Sukzessive Verlagerung in die Randzeiten
„Durch moderne Informations- und Kommunikationssysteme, etwa für eine Meldung genutzter oder freier Räume oder geräuscharme Geräte, kann man das individuell organisieren“, sagt Holger Eickholz, der für Tagreinigung wirbt. Zudem seien die Fluktuation und der Krankenstand unter den Mitarbeitern deutlich geringer. Vor allem aber ließen sich bei einer stärkeren Nachfrage mehr sozialversicherungspflichtige Vollzeitarbeitsplätze schaffen.
Ein Einstieg in das Konzept Tagreinigung wäre die sukzessive Verlagerung bestimmter Tätigkeiten von Nacht- in die Randzeiten. Dies hat einen doppelten Effekt. Sie kommt vielen Mitarbeitern entgegen und spart zugleich Nachtzuschläge. Voraussetzung ist natürlich, dass die Reinigungsfirma ihre Mitarbeiter für die „Begegnungen“ – die Kommunikation – mit der „anderen Seite“ schult.
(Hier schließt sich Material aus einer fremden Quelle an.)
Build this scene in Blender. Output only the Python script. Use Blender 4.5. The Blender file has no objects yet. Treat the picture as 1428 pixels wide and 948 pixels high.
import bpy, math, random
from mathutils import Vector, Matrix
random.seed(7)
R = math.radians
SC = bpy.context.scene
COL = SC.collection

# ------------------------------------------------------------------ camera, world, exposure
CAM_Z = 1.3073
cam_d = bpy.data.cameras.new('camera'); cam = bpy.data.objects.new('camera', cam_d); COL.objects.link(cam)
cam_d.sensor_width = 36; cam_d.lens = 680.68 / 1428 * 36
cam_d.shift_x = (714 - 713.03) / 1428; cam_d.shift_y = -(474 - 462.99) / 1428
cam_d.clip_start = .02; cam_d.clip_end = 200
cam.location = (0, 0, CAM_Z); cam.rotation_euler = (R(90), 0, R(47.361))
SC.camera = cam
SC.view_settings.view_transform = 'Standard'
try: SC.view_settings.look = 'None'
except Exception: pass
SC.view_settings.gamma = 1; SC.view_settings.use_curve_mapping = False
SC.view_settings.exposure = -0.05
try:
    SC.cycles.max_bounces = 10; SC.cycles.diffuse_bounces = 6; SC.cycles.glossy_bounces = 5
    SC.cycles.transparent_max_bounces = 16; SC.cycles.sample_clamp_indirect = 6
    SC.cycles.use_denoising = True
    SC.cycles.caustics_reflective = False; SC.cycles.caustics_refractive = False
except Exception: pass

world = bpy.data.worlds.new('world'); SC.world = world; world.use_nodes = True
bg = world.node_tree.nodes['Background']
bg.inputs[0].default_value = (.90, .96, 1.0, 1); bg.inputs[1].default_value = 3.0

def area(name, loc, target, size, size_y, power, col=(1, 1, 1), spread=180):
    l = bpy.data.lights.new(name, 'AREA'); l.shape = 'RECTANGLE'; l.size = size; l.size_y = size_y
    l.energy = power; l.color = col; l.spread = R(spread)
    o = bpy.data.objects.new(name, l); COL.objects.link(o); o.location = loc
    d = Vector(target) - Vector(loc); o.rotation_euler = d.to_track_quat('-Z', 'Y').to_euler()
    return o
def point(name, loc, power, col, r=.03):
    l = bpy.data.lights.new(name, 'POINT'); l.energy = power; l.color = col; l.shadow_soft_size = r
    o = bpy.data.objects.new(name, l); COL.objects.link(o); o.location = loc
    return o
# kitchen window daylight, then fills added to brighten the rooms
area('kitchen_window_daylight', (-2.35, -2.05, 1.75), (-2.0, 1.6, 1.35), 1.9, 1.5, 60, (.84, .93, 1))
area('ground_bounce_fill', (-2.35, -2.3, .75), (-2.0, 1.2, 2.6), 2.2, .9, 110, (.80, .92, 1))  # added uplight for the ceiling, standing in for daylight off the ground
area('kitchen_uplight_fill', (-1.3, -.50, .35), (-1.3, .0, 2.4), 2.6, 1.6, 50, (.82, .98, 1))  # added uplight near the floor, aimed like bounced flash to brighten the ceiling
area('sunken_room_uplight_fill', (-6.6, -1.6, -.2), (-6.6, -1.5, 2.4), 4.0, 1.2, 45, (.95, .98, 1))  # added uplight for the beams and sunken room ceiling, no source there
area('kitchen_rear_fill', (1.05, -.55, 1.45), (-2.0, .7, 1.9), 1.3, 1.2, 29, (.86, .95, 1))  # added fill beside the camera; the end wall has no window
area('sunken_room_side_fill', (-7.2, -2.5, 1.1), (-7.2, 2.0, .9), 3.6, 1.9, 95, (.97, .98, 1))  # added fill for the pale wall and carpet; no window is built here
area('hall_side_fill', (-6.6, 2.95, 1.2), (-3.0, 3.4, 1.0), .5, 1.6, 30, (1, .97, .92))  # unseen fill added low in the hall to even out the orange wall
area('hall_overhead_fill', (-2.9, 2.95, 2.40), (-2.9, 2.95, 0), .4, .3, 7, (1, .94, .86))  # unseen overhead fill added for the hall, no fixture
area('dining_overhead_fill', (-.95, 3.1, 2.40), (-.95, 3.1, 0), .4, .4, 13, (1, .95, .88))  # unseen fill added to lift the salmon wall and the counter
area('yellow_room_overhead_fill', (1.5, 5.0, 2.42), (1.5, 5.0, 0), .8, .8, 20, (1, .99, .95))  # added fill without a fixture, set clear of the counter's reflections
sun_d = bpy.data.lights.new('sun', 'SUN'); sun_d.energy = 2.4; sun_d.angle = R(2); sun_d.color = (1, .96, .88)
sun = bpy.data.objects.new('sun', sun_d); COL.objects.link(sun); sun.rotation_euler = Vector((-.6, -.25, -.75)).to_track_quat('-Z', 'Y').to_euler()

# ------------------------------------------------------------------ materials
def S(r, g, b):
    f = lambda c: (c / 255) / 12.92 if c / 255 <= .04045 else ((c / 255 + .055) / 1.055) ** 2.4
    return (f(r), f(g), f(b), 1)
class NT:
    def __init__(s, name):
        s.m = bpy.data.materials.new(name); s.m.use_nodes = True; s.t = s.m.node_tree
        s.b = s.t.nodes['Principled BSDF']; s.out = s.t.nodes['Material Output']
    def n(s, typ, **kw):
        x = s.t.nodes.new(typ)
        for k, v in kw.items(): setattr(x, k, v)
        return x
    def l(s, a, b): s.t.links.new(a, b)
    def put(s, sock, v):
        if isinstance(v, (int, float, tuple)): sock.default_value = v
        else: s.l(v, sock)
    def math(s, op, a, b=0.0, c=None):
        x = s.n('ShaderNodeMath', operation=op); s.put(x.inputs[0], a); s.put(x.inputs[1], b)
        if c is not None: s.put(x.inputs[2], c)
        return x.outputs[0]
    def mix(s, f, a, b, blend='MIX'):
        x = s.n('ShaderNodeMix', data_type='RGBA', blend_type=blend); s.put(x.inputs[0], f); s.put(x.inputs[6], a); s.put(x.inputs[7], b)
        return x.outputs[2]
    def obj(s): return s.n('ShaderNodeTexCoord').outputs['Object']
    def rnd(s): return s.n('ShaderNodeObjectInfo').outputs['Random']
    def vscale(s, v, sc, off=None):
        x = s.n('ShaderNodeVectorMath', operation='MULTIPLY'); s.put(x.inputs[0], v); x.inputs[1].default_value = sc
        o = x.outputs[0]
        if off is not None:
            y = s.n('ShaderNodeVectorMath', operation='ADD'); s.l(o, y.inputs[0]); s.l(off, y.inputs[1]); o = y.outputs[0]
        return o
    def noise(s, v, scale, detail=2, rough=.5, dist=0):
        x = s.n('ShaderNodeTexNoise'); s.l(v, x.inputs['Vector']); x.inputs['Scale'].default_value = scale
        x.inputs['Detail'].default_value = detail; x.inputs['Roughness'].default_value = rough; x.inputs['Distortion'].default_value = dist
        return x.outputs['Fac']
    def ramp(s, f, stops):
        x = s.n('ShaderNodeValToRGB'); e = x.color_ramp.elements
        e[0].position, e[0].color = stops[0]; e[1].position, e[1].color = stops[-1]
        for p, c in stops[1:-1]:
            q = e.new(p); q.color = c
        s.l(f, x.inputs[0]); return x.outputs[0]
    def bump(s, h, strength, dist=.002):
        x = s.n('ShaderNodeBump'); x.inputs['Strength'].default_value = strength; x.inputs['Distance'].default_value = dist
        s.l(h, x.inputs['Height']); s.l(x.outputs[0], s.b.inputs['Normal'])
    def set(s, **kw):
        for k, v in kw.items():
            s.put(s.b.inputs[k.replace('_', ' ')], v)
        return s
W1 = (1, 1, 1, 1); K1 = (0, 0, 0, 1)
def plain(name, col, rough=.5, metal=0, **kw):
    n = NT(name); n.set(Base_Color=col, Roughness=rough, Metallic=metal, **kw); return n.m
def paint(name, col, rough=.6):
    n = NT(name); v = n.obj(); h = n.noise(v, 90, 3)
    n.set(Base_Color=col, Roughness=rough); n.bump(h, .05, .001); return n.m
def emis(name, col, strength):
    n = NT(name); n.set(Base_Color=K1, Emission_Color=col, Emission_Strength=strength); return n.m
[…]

Bei der Würth-Gruppe in Künzelsau ist es selbstverständlich, dass Reinigungskräfte tagsüber auf dem Campus reinigen und für die Mitarbeiter sichtbar sind. Geräuschintensive Arbeiten, wie die Pflege von Steinböden mit Aufsitzmaschinen oder Saugen, werden dagegen vor oder nach der Kernarbeitszeit durchgeführt.
Frei von Nachtzuschlägen ist die Büroreinigung in der Zentrale des Arzneimittelherstellers Fresenius in Bad Homburg ab dem späten Nachmittag. „Kurzfristige oder spezielle Reinigungsaufträge während der üblichen Bürozeiten werden durch eine Tageskraft erledigt“, so ein Firmensprecher. Bei Licht betrachtet, erhöht sich die Effizienz auf vielfältige Weise. Auch der Energieaufwand wird geringer und Unternehmen mit Sicherheitsstufen benötigen kein zusätzliches Aufsichtspersonal.